= Written problem =
Scan the listing below. Report each line that includes "picture".
# START OF Dataset excerpts
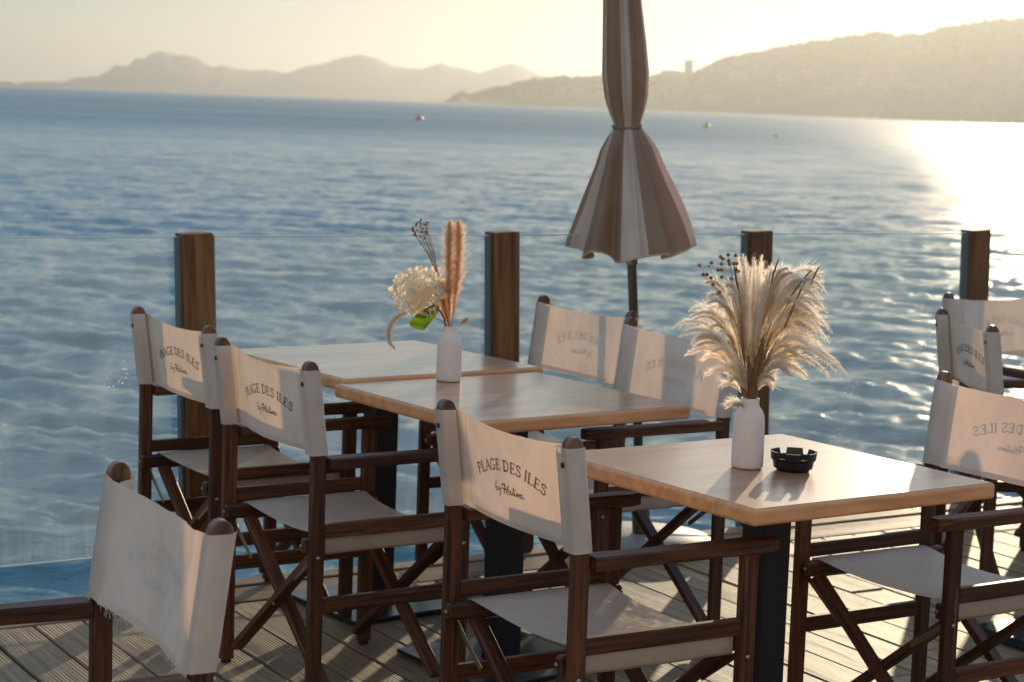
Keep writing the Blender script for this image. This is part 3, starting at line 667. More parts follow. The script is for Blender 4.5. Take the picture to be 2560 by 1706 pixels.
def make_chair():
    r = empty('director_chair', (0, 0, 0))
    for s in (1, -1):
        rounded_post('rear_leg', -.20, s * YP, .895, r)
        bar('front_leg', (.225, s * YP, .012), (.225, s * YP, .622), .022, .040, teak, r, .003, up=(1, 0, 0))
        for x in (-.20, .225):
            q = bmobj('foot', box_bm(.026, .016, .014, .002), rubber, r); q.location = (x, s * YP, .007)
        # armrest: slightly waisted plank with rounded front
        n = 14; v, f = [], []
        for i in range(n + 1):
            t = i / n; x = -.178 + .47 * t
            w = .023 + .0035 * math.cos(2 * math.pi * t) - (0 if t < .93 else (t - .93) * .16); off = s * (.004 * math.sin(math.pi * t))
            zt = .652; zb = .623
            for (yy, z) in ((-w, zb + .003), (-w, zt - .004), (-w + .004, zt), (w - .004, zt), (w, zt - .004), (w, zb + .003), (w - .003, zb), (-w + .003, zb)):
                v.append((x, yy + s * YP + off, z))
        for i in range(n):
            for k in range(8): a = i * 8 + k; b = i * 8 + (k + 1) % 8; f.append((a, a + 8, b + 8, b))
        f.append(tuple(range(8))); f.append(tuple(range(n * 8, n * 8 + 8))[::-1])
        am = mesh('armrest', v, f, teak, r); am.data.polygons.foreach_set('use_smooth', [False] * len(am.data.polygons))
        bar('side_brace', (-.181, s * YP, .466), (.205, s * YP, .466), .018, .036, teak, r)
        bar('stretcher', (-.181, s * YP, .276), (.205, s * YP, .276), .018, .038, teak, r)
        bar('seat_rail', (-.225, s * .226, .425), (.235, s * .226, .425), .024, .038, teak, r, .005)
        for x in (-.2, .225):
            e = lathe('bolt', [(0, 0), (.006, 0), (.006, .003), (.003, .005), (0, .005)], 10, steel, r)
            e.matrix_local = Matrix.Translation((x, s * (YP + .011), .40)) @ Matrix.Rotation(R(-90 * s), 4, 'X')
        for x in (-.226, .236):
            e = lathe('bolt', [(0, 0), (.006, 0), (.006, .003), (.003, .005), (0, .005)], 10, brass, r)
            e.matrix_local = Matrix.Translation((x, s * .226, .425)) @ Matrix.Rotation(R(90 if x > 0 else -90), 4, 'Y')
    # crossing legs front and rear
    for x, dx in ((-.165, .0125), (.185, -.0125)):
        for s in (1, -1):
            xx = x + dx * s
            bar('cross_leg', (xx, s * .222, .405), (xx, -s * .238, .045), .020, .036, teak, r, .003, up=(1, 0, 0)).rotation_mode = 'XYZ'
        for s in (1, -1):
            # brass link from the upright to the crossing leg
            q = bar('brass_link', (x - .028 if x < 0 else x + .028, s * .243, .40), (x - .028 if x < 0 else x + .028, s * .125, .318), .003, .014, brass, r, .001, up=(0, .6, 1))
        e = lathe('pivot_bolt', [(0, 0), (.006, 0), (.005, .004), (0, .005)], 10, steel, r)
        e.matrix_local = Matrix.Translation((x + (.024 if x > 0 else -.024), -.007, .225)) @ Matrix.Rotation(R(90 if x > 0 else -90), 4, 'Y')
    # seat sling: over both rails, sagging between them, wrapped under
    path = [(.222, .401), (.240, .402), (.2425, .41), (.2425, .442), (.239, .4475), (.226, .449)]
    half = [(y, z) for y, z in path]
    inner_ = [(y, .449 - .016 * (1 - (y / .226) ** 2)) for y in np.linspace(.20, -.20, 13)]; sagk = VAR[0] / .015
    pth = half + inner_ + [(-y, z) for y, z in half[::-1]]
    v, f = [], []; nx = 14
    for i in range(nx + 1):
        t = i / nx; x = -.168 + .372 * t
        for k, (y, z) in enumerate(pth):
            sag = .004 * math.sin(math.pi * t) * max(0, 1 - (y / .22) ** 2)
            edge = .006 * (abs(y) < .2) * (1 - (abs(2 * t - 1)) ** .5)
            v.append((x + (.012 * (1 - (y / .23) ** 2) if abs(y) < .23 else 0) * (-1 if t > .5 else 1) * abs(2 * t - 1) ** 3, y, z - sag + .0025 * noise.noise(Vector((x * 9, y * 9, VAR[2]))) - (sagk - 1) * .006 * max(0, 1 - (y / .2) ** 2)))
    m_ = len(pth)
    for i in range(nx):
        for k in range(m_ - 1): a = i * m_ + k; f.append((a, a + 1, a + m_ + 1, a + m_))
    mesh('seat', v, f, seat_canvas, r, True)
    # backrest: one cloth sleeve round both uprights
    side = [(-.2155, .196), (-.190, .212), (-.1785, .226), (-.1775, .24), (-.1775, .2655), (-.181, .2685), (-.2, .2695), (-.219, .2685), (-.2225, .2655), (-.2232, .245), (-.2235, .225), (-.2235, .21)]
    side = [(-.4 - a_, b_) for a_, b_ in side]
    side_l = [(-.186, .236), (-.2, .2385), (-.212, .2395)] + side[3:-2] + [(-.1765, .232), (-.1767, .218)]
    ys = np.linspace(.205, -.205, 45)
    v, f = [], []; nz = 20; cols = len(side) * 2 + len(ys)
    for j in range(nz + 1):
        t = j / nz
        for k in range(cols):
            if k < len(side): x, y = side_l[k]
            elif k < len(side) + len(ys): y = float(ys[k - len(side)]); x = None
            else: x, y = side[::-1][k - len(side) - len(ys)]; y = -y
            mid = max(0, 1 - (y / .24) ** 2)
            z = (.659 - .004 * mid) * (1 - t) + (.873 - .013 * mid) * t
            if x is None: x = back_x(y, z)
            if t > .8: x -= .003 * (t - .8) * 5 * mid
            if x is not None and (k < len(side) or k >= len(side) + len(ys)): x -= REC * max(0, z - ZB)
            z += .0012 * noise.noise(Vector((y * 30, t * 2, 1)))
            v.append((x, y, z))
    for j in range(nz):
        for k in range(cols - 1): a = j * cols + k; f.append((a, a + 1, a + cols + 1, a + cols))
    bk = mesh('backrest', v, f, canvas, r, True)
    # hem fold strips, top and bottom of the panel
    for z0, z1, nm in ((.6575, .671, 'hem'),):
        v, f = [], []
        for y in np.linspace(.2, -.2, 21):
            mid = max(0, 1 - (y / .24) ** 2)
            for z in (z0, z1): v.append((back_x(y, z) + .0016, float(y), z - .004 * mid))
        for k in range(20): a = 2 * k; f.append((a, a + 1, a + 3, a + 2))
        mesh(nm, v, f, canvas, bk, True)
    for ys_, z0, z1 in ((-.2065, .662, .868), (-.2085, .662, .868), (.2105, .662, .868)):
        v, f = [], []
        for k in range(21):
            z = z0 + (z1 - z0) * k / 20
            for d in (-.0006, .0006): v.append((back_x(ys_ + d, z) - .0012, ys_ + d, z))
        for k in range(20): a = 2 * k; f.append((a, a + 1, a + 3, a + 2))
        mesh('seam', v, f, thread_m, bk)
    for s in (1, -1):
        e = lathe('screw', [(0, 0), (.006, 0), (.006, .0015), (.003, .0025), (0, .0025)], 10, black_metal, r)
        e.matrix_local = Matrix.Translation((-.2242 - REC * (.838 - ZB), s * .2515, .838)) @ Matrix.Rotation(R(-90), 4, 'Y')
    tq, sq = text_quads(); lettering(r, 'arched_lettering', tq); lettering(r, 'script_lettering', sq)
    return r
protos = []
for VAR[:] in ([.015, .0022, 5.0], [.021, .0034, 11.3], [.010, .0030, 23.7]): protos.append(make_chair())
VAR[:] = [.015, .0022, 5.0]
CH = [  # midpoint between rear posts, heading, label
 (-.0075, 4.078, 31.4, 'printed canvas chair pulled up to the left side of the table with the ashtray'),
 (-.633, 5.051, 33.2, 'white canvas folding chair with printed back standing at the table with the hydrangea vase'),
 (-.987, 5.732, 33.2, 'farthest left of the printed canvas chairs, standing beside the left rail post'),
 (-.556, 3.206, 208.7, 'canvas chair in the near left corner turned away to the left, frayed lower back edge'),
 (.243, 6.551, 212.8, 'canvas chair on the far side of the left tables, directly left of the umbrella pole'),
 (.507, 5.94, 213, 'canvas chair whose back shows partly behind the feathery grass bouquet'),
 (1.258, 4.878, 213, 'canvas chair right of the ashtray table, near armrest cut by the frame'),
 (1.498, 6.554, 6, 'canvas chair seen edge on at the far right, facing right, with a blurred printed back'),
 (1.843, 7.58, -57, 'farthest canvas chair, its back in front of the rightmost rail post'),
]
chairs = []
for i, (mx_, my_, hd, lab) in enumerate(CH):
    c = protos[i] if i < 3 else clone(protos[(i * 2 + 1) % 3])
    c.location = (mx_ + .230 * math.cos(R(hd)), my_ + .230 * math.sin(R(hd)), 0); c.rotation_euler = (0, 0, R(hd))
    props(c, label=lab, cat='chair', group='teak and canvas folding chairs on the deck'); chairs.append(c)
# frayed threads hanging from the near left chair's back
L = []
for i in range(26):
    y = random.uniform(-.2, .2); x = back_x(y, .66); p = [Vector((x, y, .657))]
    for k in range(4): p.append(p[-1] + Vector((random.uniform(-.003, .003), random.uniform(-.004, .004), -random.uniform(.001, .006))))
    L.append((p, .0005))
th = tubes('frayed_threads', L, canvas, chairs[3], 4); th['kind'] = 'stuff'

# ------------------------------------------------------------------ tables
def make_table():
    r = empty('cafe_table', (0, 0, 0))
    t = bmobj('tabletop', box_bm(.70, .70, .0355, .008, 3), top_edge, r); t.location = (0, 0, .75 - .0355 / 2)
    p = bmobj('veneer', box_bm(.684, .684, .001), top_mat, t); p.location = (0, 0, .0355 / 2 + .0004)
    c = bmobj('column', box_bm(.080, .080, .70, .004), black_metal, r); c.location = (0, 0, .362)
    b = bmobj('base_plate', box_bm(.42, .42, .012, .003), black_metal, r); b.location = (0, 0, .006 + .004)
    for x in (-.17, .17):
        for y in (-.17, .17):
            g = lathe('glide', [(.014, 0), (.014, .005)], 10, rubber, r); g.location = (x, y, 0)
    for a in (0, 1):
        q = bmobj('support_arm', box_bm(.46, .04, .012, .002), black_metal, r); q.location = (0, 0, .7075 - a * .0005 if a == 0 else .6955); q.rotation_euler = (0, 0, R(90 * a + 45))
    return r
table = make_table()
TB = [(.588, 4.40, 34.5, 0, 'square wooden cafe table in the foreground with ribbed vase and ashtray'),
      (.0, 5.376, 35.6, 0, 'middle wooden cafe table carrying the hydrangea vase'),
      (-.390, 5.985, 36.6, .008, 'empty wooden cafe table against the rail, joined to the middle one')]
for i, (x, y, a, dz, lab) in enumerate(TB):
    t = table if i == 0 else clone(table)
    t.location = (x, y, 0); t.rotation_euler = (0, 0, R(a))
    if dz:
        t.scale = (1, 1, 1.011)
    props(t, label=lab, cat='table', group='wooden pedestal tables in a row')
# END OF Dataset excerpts
# START OF Dataset excerpts
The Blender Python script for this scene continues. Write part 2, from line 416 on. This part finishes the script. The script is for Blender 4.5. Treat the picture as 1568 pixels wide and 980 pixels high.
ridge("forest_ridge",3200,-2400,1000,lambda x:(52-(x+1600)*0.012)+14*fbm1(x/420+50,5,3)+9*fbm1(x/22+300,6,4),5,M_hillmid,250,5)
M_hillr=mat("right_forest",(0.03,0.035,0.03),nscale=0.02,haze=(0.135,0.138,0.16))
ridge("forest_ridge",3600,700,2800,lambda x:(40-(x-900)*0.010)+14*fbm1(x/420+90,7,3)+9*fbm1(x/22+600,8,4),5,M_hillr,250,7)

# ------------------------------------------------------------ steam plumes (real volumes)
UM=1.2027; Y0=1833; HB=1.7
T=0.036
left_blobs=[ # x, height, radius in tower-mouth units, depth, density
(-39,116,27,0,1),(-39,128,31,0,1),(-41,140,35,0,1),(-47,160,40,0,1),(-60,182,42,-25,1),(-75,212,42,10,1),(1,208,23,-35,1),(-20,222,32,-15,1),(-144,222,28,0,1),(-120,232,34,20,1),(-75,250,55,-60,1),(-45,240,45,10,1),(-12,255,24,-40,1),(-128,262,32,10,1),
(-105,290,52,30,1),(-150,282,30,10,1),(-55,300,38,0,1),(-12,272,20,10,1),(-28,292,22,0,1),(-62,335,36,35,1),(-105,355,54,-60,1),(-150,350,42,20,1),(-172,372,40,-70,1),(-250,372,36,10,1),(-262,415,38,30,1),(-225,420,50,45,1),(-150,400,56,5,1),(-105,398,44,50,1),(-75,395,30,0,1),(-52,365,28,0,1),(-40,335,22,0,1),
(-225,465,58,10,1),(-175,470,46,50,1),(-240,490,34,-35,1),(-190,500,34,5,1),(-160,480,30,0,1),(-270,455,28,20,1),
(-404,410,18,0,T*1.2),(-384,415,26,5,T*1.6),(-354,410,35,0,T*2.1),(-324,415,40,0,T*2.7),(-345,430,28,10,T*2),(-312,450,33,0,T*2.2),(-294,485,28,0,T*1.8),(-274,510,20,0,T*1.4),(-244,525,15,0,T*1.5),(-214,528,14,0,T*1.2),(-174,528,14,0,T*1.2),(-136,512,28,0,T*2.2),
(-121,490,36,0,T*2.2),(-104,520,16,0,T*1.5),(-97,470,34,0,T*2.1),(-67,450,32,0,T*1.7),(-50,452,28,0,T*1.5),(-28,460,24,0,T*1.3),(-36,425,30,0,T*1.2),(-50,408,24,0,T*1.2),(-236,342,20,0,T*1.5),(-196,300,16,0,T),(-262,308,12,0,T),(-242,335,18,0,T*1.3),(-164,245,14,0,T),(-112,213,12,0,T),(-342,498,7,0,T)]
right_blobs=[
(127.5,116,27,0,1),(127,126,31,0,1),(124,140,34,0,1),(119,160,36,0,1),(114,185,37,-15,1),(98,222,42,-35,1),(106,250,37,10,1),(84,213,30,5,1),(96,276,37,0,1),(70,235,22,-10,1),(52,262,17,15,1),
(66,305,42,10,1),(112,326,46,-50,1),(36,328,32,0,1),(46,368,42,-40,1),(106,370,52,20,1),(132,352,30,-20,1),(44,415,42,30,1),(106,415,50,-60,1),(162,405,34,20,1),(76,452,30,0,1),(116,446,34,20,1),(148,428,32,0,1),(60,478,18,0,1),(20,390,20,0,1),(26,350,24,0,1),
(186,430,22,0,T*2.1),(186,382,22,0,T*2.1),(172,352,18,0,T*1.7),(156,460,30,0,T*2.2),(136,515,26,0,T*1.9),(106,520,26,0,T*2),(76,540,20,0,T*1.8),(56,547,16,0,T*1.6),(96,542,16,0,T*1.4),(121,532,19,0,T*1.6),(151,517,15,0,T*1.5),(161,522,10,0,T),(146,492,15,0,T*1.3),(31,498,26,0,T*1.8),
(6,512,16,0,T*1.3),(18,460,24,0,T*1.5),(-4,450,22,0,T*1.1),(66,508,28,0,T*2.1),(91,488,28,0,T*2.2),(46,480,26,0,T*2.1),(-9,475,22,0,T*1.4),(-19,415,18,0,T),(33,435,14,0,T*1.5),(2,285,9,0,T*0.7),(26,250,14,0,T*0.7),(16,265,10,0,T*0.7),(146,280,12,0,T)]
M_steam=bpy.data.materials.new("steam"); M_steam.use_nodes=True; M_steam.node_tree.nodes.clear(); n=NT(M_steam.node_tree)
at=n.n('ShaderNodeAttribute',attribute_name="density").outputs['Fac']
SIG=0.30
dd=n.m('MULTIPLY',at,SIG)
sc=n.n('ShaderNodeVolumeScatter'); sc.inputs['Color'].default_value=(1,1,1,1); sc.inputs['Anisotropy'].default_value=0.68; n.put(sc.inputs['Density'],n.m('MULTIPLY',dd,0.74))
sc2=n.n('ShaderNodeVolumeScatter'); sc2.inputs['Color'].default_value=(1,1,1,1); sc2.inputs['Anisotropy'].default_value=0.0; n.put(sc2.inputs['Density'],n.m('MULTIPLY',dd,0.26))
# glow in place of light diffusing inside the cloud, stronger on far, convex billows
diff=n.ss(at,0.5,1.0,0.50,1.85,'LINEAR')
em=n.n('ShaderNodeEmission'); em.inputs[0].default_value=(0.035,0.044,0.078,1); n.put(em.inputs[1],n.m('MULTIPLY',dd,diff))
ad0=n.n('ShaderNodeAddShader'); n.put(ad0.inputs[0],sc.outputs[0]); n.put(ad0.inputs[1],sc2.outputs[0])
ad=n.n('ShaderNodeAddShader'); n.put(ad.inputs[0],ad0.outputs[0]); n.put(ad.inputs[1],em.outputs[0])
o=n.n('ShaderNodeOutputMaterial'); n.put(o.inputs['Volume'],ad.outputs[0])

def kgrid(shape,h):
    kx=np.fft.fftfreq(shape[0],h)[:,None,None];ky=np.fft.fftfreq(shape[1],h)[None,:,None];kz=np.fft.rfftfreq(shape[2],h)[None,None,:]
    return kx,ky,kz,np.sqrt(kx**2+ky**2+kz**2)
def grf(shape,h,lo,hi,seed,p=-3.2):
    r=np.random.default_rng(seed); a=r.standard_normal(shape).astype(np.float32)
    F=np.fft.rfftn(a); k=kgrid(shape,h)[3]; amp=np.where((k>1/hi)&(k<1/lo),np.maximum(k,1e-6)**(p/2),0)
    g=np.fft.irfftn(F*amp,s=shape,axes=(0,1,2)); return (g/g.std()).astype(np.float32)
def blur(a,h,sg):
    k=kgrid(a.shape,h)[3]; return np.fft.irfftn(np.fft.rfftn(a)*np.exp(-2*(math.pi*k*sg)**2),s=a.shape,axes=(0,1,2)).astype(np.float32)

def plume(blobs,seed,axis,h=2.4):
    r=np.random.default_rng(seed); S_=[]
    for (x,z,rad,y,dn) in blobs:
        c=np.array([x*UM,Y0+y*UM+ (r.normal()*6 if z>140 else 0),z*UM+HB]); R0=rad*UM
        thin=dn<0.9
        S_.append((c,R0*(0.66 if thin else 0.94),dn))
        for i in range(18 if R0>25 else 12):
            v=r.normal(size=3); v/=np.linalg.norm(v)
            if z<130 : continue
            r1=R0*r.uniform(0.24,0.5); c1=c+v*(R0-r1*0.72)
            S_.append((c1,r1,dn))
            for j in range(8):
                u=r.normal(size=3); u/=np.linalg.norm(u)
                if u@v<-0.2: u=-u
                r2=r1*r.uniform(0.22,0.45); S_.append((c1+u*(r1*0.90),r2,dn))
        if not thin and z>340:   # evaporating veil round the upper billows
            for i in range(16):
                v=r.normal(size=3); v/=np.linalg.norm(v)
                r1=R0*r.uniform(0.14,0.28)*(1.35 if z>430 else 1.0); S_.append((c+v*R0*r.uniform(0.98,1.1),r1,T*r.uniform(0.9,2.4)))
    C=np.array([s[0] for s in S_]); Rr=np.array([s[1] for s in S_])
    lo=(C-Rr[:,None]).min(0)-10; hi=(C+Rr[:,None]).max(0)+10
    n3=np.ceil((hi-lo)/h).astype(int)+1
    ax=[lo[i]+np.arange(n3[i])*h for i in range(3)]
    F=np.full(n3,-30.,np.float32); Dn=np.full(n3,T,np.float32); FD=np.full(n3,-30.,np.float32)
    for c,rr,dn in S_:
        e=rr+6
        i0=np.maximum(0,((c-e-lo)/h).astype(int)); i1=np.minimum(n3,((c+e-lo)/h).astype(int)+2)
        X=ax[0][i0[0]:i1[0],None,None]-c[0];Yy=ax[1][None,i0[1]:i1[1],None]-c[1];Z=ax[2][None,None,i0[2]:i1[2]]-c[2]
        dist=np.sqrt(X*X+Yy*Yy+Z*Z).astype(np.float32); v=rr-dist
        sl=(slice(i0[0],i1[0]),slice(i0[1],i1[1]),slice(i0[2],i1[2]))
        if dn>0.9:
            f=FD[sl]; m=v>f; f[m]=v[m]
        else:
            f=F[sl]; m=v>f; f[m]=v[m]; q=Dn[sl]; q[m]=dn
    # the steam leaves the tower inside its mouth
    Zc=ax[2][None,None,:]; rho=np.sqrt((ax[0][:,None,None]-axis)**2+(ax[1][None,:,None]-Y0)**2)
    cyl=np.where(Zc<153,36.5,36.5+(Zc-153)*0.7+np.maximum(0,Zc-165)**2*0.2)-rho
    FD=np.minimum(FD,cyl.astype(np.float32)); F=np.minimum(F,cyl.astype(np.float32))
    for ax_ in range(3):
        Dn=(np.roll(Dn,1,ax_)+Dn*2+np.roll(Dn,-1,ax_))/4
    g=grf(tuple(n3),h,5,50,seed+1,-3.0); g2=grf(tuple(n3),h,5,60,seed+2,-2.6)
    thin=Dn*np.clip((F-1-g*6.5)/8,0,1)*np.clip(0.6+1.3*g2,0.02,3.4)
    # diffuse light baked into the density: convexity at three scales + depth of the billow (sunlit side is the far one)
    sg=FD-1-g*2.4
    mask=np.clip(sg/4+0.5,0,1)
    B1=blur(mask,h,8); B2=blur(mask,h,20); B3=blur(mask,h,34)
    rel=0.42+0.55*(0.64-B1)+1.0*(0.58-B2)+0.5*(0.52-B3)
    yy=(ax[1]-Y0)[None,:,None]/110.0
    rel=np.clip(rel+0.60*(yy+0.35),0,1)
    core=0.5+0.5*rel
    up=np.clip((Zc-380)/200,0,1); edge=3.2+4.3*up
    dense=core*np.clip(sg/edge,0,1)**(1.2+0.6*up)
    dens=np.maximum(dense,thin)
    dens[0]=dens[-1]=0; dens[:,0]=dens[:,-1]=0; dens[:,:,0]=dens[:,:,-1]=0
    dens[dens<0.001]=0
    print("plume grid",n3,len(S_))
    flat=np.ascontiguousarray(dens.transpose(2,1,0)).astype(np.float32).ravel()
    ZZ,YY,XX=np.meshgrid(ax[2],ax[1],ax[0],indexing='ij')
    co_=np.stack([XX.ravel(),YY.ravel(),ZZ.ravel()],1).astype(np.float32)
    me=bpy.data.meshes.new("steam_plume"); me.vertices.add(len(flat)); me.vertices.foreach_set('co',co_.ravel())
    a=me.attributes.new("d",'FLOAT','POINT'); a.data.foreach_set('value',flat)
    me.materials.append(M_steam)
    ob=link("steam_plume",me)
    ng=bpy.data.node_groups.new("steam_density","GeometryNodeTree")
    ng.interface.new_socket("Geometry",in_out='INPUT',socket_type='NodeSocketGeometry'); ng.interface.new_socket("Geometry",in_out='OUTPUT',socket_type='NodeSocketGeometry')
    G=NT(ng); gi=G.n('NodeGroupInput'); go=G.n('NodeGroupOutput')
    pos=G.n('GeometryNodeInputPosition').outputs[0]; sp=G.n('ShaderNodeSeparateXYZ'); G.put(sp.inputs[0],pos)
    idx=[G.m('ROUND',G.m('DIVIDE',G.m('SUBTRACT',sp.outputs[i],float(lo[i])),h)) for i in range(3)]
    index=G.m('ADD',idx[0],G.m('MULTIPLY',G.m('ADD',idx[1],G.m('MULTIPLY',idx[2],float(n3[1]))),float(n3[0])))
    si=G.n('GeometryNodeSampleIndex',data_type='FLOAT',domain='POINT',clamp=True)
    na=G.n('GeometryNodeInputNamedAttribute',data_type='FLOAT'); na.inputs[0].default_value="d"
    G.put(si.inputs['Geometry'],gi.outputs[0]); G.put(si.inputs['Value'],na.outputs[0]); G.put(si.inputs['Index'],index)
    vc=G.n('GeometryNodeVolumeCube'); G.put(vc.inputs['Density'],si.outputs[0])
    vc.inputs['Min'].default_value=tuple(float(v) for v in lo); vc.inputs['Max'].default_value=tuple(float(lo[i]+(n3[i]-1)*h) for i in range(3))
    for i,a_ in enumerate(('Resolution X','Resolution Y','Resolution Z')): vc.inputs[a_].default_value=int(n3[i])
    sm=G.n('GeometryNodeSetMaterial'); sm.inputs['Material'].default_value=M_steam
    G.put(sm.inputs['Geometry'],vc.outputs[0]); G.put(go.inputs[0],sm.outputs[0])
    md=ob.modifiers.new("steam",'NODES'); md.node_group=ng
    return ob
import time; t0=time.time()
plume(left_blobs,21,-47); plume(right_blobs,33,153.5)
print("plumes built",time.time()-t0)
# END OF Dataset excerpts
= Correct answer =
Keep writing the Blender script for this image. This is part 3, starting at line 667. More parts follow. The script is for Blender 4.5. Take the picture to be 2560 by 1706 pixels.
The Blender Python script for this scene continues. Write part 2, from line 416 on. This part finishes the script. The script is for Blender 4.5. Treat the picture as 1568 pixels wide and 980 pixels high.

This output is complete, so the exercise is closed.